Our Insatiable Need for Streaming Video Will Turn Our ISPs Against Us

All of our YouTube party playlists and Netlix-and-chill date nights are starting to add up: streaming video now accounts for 70 percent of broadband usage, according to data newly released by broadband services company Sandvine.


This statistic might look pretty innocuous and simple on its face, but our dependence on massive amounts of data for our daily use has some dangerous implications.

Because cable providers would rather you be watching actual cable programming versus streaming shows from Hulu and Netflix, they impose arbitrary data caps on your Internet usage, like the ones Comcast has been quietly implementing in markets across the country. You end up shelling out for something that costs the providers next to nothing.

In the home, this serves to further divide the haves from the have-nots. Those with disposable income will be able to afford bigger and better data plans, and those with less will have limited access to entertainment and culture. Considering that the lowest income Americans are still struggling to get any sort of broadband connection at all, this is an unwelcome development.

So what about mobile? It’s the same thing: more money for more data. One carrier’s proposed solution is T-Mobile’s new “Binge On” campaign, where content from specific video streaming services will not count towards your data cap. Sounds like a godsend—until you consider that this puts T-Mobile in the position of content gatekeeper.

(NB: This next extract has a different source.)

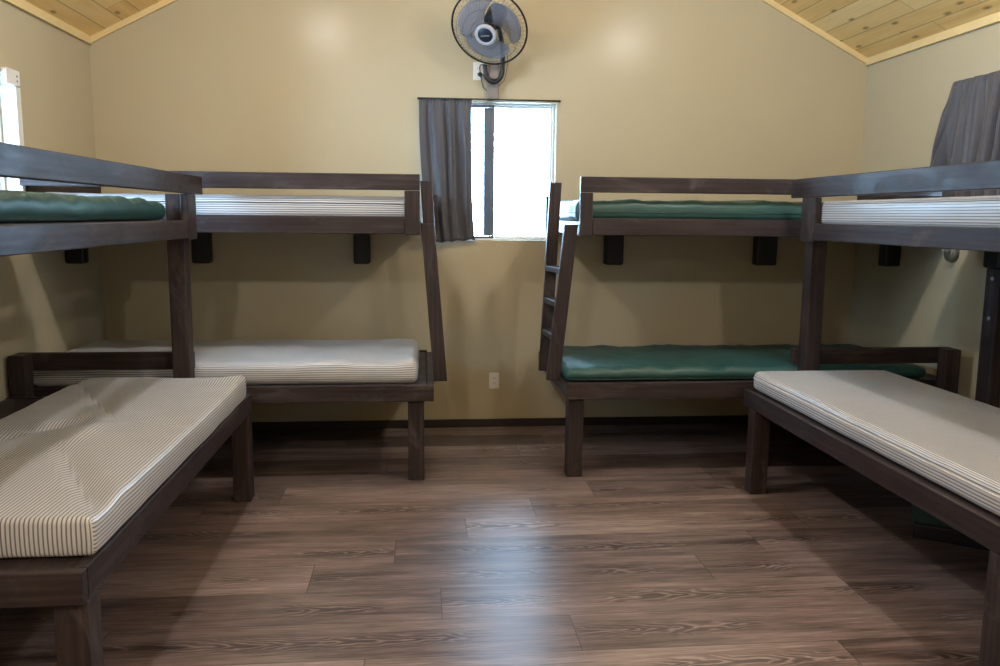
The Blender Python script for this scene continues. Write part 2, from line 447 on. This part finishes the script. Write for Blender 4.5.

And T-Mobile isn’t the only culprit: on the broadband side, Comcast is launching its own streaming service that—you guessed it—won’t count toward your household’s data cap. This practice, called “zero-rating,” is as much a threat to net neutrality as anything else has been, directing consumers to certain data channels and making the free market less free.

Consumers are not culpable for the way the data market is changing—we’re offered few options in terms of broadband providers, and of course we want to watch our favorite shows on-demand and at our leisure. But you should at least be aware of who’s screwing you, and why.